### Raw data ###

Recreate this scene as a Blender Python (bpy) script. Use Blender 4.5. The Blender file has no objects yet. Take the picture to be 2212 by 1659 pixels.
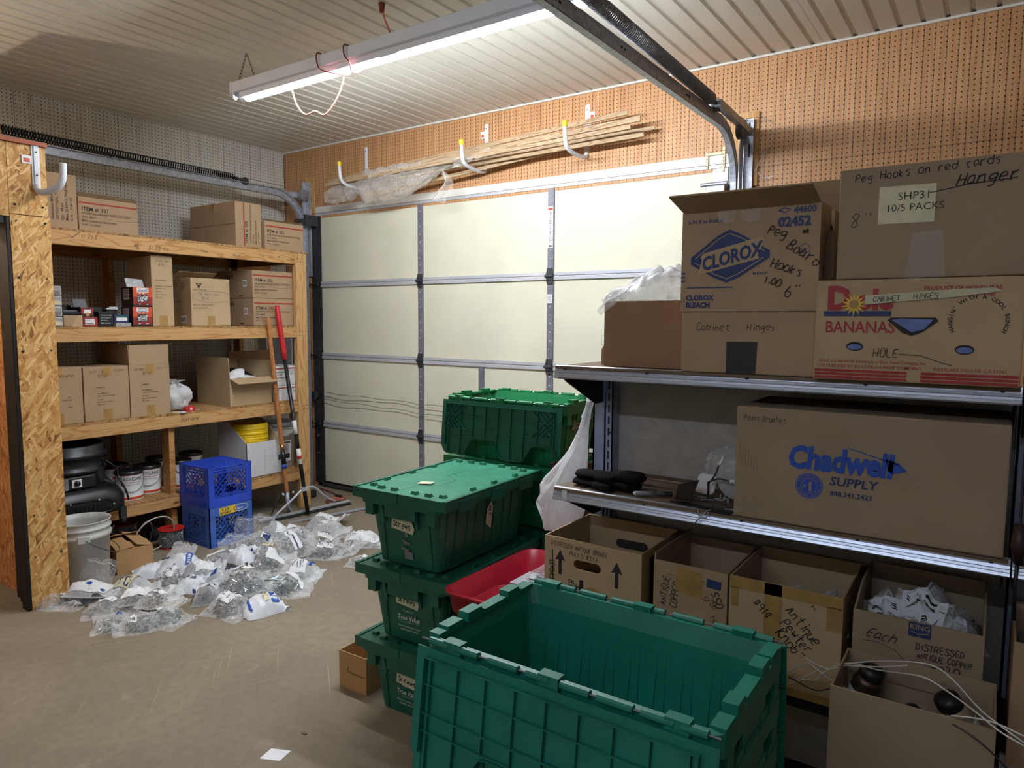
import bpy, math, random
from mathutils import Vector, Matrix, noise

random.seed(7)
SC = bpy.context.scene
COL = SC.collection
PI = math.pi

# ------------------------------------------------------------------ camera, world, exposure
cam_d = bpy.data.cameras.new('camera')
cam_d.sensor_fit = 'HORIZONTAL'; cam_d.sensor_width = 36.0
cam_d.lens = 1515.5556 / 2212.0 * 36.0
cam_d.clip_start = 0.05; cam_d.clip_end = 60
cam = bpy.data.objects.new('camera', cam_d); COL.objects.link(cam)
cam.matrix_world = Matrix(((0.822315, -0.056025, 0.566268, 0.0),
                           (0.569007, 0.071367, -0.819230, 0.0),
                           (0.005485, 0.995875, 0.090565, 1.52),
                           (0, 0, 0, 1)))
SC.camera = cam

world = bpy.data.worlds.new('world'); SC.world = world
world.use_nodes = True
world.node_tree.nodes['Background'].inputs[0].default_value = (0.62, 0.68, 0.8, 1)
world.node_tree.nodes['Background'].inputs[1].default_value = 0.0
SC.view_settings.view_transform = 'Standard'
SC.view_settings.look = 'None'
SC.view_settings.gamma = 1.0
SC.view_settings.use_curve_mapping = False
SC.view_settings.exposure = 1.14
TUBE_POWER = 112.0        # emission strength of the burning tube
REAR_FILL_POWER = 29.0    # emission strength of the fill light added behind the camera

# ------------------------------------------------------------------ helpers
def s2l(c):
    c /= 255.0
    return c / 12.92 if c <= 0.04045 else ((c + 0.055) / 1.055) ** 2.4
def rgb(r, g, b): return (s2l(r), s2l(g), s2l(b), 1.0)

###

**Your task**
Begin at the top of the material above and output each line exactly, stopping after the line that holds "SC.camera = cam". Leave out pictures.

**Solution for this exercise**
Recreate this scene as a Blender Python (bpy) script. Use Blender 4.5. The Blender file has no objects yet. Take the picture to be 2212 by 1659 pixels.
import bpy, math, random
from mathutils import Vector, Matrix, noise

random.seed(7)
SC = bpy.context.scene
COL = SC.collection
PI = math.pi

# ------------------------------------------------------------------ camera, world, exposure
cam_d = bpy.data.cameras.new('camera')
cam_d.sensor_fit = 'HORIZONTAL'; cam_d.sensor_width = 36.0
cam_d.lens = 1515.5556 / 2212.0 * 36.0
cam_d.clip_start = 0.05; cam_d.clip_end = 60
cam = bpy.data.objects.new('camera', cam_d); COL.objects.link(cam)
cam.matrix_world = Matrix(((0.822315, -0.056025, 0.566268, 0.0),
                           (0.569007, 0.071367, -0.819230, 0.0),
                           (0.005485, 0.995875, 0.090565, 1.52),
                           (0, 0, 0, 1)))
SC.camera = cam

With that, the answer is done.